Warrington v Ryder Truck Rental, Inc.
2006 NY Slip Op 09230 [35 AD3d 455]
December 5, 2006
Appellate Division, Second Department
Published by New York State Law Reporting Bureau pursuant to Judiciary Law § 431.
As corrected through Wednesday, February 14, 2007


Gary F. Warrington, Respondent,
v
Ryder Truck Rental, Inc., Appellant.

[*1]

In an action to recover damages for personal injuries, the defendant Ryder Truck Rental, Inc., appeals from an order of the Supreme Court, Nassau County (Davis, J.), dated February 16, 2006, which denied its motion for summary judgment dismissing the complaint.

Ordered that the order is affirmed, with costs.

The plaintiff, a truck driver, allegedly injured his foot and ankle while standing on and operating a lift gate attached to the rear of a truck owned and maintained by the defendant Ryder Truck Rental, Inc. The defendant leased the truck to the plaintiff's employer and, under the terms of the lease, was obligated to maintain and repair the vehicle. Under the terms of the agreement, the plaintiff's employer was required to return the vehicle to the defendant for ordinary maintenance and service for at least eight hours per week.

The defendant sought summary judgment on the ground that it did not create the defect with the lift gate and did not have actual or constructive notice thereof. Specifically, the defendant argued that it inspected the truck at issue on a weekly basis pursuant to the rental agreement with the plaintiff's employer; that no repair work to the lift gate had been necessary since eight months before the plaintiff's accident; that no one had notified the defendant of any defect with the lift gate leading up to the plaintiff's accident; and that there were no open repair orders for the [*2]lift gate at the time of the accident. The Supreme Court denied the defendant's motion for summary judgment finding, in effect, that the plaintiff had raised questions of fact requiring trial, based upon the maintenance history of the lift gate and the affidavit of a shop steward that another employee had experienced difficulties with the lift gate four weeks before the accident. We affirm, but for reasons other than those relied upon by the Supreme Court.

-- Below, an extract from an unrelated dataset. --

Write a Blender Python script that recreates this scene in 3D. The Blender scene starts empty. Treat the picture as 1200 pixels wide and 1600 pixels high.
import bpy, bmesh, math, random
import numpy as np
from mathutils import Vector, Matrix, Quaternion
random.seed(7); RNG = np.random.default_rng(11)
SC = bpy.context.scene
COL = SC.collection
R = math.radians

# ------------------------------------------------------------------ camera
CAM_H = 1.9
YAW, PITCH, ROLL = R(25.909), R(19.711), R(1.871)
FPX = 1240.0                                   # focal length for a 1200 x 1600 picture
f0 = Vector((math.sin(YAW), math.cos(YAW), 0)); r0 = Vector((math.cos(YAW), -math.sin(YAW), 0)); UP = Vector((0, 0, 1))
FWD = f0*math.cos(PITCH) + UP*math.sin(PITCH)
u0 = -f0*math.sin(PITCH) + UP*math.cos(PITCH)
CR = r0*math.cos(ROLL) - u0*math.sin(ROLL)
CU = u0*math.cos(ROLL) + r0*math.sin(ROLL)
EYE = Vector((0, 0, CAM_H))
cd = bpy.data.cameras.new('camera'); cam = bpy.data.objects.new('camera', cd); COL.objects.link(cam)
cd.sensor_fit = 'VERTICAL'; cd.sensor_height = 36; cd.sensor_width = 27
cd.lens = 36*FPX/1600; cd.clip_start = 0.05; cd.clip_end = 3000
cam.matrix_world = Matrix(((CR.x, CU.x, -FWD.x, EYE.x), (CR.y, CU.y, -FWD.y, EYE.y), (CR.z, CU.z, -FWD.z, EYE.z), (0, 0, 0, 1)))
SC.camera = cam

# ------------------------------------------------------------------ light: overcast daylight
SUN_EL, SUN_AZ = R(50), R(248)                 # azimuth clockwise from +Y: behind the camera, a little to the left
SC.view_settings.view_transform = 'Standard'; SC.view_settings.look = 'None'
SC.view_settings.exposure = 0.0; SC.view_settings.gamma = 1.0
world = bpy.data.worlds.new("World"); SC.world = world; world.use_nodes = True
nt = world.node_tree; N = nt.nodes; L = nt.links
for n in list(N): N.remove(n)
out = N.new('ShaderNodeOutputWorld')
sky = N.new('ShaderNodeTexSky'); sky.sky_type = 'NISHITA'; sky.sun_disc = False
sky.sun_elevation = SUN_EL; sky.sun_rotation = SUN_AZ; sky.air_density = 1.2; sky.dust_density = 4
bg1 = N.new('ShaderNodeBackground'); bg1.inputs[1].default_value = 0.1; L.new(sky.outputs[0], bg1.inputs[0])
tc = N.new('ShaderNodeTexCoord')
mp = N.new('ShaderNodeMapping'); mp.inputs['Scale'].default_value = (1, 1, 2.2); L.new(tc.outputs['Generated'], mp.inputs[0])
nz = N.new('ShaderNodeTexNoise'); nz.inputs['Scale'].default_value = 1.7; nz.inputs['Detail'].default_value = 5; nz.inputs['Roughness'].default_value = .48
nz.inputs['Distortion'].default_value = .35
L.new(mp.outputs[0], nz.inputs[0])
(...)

The evidence presented by the defendant on its motion for summary judgment that it did not have notice of the alleged defect consisted merely of an attorney's hearsay affirmation that there were no open repair orders and that no complaints had been made to the defendant regarding the lift gates prior to the occurrence. The deposition testimony annexed to the motion papers did not address those issues, and thus failed to put forth sufficient evidentiary proof to support the attorney's affirmation (cf. Olan v Farrell Lines, 64 NY2d 1092, 1093 [1985]). An attorney's affirmation that is not based upon personal knowledge is of no probative or evidentiary significance (see JMD Holding Corp. v Congress Fin. Corp., 4 NY3d 373, 384-385 [2005]; Zuckerman v City of New York, 49 NY2d 557, 563 [1980]; Palo v Principio, 303 AD2d 478, 479 [2003]; Hirsch v Morgan Stanley & Co., 239 AD2d 466, 467 [1997]), and accordingly, the defendant failed to establish its prima facie entitlement to summary judgment. As the burden never shifted to the plaintiff, the defendant's motion should have been denied without regard to the sufficiency of the plaintiff's opposition papers (see JMD Holding Corp. v Congress Fin. Corp., supra at 384; Winegrad v New York Univ. Med. Ctr., 64 NY2d 851, 853 [1985]; Hughes v Cai, 31 AD3d 385 [2006]). Prudenti, P.J., Schmidt, Dillon and Covello, JJ., concur.